Young, who had already designed several straw bale houses, fell in love with the land right away. “I just had to interpret what he meant by ranch,” he says.

To start, Young asked a lot of questions, gave Thedo some design books to read and suggested he keep a scrapbook of house features he liked. Thedo did his homework and realized that a big sitting porch was crucial to his ranch vision. He wanted clean materials, passive solar orientation and enough room to accommodate a family in the future.

“I’d never built a house before,” Thedo says. “I just wanted a house that feels good and balanced—where I could feel balanced with nature, work and private time off.”

Solid ground, found

Young designed—and builder John Randolph carried out—a 2,400-square-foot home tucked into the valley, with most of Thedo’s rugged terrain behind it. The house has easy access to the road, which minimized the cost of the driveway and cuts down on snowplowing. “I like being down in the valley,” Thedo says. “I work on top of a mountain every day.”
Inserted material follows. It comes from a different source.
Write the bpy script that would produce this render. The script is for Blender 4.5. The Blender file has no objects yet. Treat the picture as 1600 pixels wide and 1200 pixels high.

On the north side, a small hill protects the solid straw bale wall from the cold and wind. South-facing bay windows in the dining area let sun pour in, providing passive heat gain. A central heating mass built around both a wood and a gas fireplace divides and warms all of the living space.

The ranch-esque house is open and airy, with spaces defined by ceiling heights rather than walls. In the living room, 20-foot ceilings and massive windows provide a spacious, sunny lounging area; a drop-in ceiling height near the fireplace creates a cozy, warm spot. The rooms have a sense of privacy but also feel connected. “I love the openness, that not every space is labeled,” Thedo says. “You get the feeling of space but you can still retreat into spaces like the dining room or kitchen, and you don’t feel trapped in.”

The living room opens onto a covered patio, a space protected from the snow that blankets Thedo’s back acres—and the completion of his ranch vision. The patio is where Thedo often just sits, watching as deer and elk come by, and it’s where he begins and ends adventures on his big playground. He can snowboard down the hill behind his house almost to the front door (he makes it in slushy spring snow).

It’s exactly what Thedo wanted. “You can live out of a backpack for a long time, but it’s nice to put your feet on the ground—to feel solid,” he says. “This was a big step for me to my future—to that balanced space. Now I have property and a house to take care of. I enjoy it, but I really work it, too. And that’s my choice.”